When she goes to break the news of Frank’s engagement gently to Harriet, however, Emma finds her quite unperturbed by it; after a few minutes of talking at cross-purposes, Emma learns that it is not Frank but Knightley upon whom Harriet has now bestowed her affections. When she tells Emma that she has reasons to believe that Knightley returns her sentiments, Emma suddenly realizes the state of her own heart; she herself loves Knightley. She now wishes she had never seen Harriet. Aside from wanting to marry Knightley herself, she knows a match between him and Harriet would be an unequal one, hardly likely to bring happiness to either.
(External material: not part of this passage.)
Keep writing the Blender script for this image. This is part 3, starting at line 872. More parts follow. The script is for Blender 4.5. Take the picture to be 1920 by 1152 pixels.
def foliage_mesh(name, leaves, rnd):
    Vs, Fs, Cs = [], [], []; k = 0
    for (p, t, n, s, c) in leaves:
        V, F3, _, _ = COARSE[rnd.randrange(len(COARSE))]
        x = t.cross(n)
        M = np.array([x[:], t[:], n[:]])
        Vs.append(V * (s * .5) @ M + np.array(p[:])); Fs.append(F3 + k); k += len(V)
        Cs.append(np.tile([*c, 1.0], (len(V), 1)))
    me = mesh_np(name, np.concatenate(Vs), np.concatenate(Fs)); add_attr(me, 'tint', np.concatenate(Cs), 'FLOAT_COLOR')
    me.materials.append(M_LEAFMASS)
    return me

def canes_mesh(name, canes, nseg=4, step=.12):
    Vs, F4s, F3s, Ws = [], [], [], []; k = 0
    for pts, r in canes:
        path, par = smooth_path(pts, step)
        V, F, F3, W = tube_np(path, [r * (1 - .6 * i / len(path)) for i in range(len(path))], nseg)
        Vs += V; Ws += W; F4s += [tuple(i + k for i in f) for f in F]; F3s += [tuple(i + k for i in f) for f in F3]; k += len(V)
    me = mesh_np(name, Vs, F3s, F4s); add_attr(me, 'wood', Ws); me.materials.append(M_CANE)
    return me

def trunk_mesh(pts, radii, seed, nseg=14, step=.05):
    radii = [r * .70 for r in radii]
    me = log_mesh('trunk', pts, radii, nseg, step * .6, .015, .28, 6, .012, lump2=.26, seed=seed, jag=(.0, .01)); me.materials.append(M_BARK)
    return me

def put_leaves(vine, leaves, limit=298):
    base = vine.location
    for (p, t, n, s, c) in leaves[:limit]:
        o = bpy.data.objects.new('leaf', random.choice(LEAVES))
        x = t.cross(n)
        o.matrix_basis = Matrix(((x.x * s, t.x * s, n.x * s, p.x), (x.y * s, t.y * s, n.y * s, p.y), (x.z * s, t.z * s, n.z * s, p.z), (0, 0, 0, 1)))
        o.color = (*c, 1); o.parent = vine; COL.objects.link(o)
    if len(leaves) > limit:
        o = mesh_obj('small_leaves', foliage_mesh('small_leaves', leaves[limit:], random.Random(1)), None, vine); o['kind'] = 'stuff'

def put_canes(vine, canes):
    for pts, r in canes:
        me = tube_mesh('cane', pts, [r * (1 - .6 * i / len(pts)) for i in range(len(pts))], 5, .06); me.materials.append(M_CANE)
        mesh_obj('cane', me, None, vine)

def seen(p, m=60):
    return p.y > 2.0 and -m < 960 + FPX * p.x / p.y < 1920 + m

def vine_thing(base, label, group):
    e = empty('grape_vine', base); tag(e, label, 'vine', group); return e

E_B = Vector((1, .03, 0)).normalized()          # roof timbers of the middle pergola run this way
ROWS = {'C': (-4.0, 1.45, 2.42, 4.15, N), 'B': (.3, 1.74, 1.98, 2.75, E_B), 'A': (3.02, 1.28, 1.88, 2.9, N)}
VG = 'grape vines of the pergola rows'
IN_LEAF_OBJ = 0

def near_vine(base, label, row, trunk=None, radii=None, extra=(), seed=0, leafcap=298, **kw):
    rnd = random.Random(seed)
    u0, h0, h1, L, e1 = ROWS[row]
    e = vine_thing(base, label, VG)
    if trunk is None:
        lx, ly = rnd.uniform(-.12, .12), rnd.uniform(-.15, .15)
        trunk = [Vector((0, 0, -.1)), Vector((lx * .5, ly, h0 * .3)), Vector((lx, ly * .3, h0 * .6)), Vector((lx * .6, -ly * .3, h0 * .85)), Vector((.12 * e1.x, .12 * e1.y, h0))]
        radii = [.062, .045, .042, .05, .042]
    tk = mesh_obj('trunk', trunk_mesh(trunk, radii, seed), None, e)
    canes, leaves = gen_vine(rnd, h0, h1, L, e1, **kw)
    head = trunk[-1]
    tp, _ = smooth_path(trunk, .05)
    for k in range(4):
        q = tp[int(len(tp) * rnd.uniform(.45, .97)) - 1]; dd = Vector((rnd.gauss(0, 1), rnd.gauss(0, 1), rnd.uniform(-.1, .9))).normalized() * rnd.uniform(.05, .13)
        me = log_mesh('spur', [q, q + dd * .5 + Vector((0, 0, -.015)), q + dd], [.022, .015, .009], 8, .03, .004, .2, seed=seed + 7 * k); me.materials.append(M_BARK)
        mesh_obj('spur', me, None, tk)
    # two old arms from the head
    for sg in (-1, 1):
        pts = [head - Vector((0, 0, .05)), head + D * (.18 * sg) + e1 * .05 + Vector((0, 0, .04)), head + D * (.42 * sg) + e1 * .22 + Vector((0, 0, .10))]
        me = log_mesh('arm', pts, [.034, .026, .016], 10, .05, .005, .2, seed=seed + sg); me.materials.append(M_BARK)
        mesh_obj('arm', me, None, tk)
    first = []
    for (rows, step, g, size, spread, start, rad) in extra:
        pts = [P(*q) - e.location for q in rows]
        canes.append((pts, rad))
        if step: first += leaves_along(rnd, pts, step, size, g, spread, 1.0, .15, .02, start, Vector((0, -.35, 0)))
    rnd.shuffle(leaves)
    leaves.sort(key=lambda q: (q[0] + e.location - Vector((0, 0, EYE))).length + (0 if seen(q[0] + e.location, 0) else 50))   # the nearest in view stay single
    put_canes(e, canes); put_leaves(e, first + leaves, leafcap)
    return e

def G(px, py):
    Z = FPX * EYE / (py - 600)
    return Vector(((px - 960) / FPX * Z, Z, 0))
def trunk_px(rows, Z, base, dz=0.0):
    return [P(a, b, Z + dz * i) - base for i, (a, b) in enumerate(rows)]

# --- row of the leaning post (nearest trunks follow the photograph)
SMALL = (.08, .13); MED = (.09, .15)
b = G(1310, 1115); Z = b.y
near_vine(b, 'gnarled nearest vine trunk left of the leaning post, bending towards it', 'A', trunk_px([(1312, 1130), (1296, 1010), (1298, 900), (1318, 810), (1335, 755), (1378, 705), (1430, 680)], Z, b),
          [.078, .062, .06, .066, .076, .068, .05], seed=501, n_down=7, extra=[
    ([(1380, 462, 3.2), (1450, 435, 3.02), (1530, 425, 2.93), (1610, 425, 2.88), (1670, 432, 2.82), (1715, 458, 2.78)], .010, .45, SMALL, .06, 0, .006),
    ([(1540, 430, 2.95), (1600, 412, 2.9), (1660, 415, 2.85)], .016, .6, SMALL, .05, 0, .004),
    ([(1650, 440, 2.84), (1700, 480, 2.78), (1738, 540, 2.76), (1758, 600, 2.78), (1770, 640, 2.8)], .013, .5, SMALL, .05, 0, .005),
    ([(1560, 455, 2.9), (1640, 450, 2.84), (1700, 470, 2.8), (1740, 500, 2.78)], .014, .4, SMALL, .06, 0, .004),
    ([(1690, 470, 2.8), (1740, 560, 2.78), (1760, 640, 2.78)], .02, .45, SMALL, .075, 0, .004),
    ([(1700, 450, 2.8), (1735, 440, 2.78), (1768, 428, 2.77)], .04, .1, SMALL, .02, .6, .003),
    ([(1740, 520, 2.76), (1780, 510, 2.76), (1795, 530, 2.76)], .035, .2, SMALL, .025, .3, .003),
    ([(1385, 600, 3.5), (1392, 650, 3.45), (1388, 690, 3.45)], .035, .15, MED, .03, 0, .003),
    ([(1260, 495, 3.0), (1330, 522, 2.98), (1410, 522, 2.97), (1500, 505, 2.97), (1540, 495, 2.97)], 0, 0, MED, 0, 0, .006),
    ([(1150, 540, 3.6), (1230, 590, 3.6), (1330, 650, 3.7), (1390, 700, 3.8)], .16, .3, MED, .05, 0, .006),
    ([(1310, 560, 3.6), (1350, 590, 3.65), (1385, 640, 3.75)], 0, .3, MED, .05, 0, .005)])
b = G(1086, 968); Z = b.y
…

Emma’s worry over this state of affairs ends when Knightley asks her to marry him. Her complete happiness is marred only by her knowing that the marriage will upset her father, who dislikes change of any kind; she is also aware that she has unknowingly prepared Harriet for another disappointment. The first problem is solved when Emma and Knightley decide to reside at Hartfield with Mr. Woodhouse as long as he lives. Harriet’s situation remains problematic; when Knightley was paying attention to her, he was really trying to determine the real state of her affections for his young farm tenant. Consequently, Knightley is able to announce one morning that Robert Martin has again offered himself to Harriet and has been accepted. Emma is overjoyed that Harriet’s future is now assured. She can reflect that all parties concerned have married according to their stations, a prerequisite for their true happiness.